Challenge: Retype every entry word for word.

Scene script records:
-- begin --
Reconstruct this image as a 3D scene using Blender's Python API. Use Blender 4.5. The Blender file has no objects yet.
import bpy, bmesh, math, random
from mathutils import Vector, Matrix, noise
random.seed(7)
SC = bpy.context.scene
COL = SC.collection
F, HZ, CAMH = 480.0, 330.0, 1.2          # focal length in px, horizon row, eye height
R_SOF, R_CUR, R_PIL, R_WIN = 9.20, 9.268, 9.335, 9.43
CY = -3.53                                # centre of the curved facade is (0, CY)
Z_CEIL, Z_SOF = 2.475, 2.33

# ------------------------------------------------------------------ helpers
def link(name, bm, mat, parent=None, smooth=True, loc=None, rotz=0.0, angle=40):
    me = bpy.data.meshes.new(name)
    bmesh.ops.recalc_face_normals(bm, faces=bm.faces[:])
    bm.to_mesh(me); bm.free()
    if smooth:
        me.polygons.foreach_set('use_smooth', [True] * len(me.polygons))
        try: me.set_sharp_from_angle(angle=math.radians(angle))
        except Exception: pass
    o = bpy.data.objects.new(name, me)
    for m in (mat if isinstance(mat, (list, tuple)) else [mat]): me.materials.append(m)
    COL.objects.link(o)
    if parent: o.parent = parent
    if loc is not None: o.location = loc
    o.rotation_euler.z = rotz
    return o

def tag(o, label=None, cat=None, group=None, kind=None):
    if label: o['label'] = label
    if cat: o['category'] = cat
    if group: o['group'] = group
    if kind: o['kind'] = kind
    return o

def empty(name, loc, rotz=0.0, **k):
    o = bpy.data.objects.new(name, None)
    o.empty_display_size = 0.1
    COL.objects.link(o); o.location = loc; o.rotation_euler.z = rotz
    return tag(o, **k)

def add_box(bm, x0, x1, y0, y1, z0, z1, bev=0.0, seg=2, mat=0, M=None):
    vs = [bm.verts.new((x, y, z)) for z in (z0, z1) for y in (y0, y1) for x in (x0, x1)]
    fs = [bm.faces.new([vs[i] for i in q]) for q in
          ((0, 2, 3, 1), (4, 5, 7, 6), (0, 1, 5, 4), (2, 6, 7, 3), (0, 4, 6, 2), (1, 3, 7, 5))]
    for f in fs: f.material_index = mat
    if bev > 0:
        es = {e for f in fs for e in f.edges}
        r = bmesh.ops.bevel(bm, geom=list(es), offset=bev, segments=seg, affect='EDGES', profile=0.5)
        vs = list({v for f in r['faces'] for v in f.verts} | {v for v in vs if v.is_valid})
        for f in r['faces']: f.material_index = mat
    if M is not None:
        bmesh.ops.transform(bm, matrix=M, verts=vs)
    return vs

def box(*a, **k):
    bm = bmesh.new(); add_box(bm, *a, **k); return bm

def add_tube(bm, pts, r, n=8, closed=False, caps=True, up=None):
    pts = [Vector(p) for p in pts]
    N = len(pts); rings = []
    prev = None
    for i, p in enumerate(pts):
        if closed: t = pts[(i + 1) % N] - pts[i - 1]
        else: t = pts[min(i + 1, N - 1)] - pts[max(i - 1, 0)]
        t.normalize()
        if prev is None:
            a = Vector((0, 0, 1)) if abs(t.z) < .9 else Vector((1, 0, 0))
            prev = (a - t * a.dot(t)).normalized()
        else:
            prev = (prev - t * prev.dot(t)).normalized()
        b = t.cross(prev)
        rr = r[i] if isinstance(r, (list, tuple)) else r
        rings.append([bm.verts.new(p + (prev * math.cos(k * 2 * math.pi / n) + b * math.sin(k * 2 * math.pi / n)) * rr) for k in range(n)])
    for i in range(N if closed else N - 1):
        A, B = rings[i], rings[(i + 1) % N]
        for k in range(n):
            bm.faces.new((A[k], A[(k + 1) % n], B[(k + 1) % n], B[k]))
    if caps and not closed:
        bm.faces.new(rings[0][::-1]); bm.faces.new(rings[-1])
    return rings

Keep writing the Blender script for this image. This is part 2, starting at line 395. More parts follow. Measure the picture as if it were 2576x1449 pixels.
-- end --
Result below:
Reconstruct this image as a 3D scene using Blender's Python API. Use Blender 4.5. The Blender file has no objects yet.
import bpy, bmesh, math, random
from mathutils import Vector, Matrix, noise
random.seed(7)
SC = bpy.context.scene
COL = SC.collection
F, HZ, CAMH = 480.0, 330.0, 1.2          # focal length in px, horizon row, eye height
R_SOF, R_CUR, R_PIL, R_WIN = 9.20, 9.268, 9.335, 9.43
CY = -3.53                                # centre of the curved facade is (0, CY)
Z_CEIL, Z_SOF = 2.475, 2.33

# ------------------------------------------------------------------ helpers
def link(name, bm, mat, parent=None, smooth=True, loc=None, rotz=0.0, angle=40):
    me = bpy.data.meshes.new(name)
    bmesh.ops.recalc_face_normals(bm, faces=bm.faces[:])
    bm.to_mesh(me); bm.free()
    if smooth:
        me.polygons.foreach_set('use_smooth', [True] * len(me.polygons))
        try: me.set_sharp_from_angle(angle=math.radians(angle))
        except Exception: pass
    o = bpy.data.objects.new(name, me)
    for m in (mat if isinstance(mat, (list, tuple)) else [mat]): me.materials.append(m)
    COL.objects.link(o)
    if parent: o.parent = parent
    if loc is not None: o.location = loc
    o.rotation_euler.z = rotz
    return o

def tag(o, label=None, cat=None, group=None, kind=None):
    if label: o['label'] = label
    if cat: o['category'] = cat
    if group: o['group'] = group
    if kind: o['kind'] = kind
    return o

def empty(name, loc, rotz=0.0, **k):
    o = bpy.data.objects.new(name, None)
    o.empty_display_size = 0.1
    COL.objects.link(o); o.location = loc; o.rotation_euler.z = rotz
    return tag(o, **k)

def add_box(bm, x0, x1, y0, y1, z0, z1, bev=0.0, seg=2, mat=0, M=None):
    vs = [bm.verts.new((x, y, z)) for z in (z0, z1) for y in (y0, y1) for x in (x0, x1)]
    fs = [bm.faces.new([vs[i] for i in q]) for q in
          ((0, 2, 3, 1), (4, 5, 7, 6), (0, 1, 5, 4), (2, 6, 7, 3), (0, 4, 6, 2), (1, 3, 7, 5))]
    for f in fs: f.material_index = mat
    if bev > 0:
        es = {e for f in fs for e in f.edges}
        r = bmesh.ops.bevel(bm, geom=list(es), offset=bev, segments=seg, affect='EDGES', profile=0.5)
        vs = list({v for f in r['faces'] for v in f.verts} | {v for v in vs if v.is_valid})
        for f in r['faces']: f.material_index = mat
    if M is not None:
        bmesh.ops.transform(bm, matrix=M, verts=vs)
    return vs

def box(*a, **k):
    bm = bmesh.new(); add_box(bm, *a, **k); return bm

def add_tube(bm, pts, r, n=8, closed=False, caps=True, up=None):
    pts = [Vector(p) for p in pts]
    N = len(pts); rings = []
    prev = None
    for i, p in enumerate(pts):
        if closed: t = pts[(i + 1) % N] - pts[i - 1]
        else: t = pts[min(i + 1, N - 1)] - pts[max(i - 1, 0)]
        t.normalize()
        if prev is None:
            a = Vector((0, 0, 1)) if abs(t.z) < .9 else Vector((1, 0, 0))
            prev = (a - t * a.dot(t)).normalized()
        else:
            prev = (prev - t * prev.dot(t)).normalized()
        b = t.cross(prev)
        rr = r[i] if isinstance(r, (list, tuple)) else r
        rings.append([bm.verts.new(p + (prev * math.cos(k * 2 * math.pi / n) + b * math.sin(k * 2 * math.pi / n)) * rr) for k in range(n)])
    for i in range(N if closed else N - 1):
        A, B = rings[i], rings[(i + 1) % N]
        for k in range(n):
            bm.faces.new((A[k], A[(k + 1) % n], B[(k + 1) % n], B[k]))
    if caps and not closed:
        bm.faces.new(rings[0][::-1]); bm.faces.new(rings[-1])
    return rings

Keep writing the Blender script for this image. This is part 2, starting at line 395. More parts follow. Measure the picture as if it were 2576x1449 pixels.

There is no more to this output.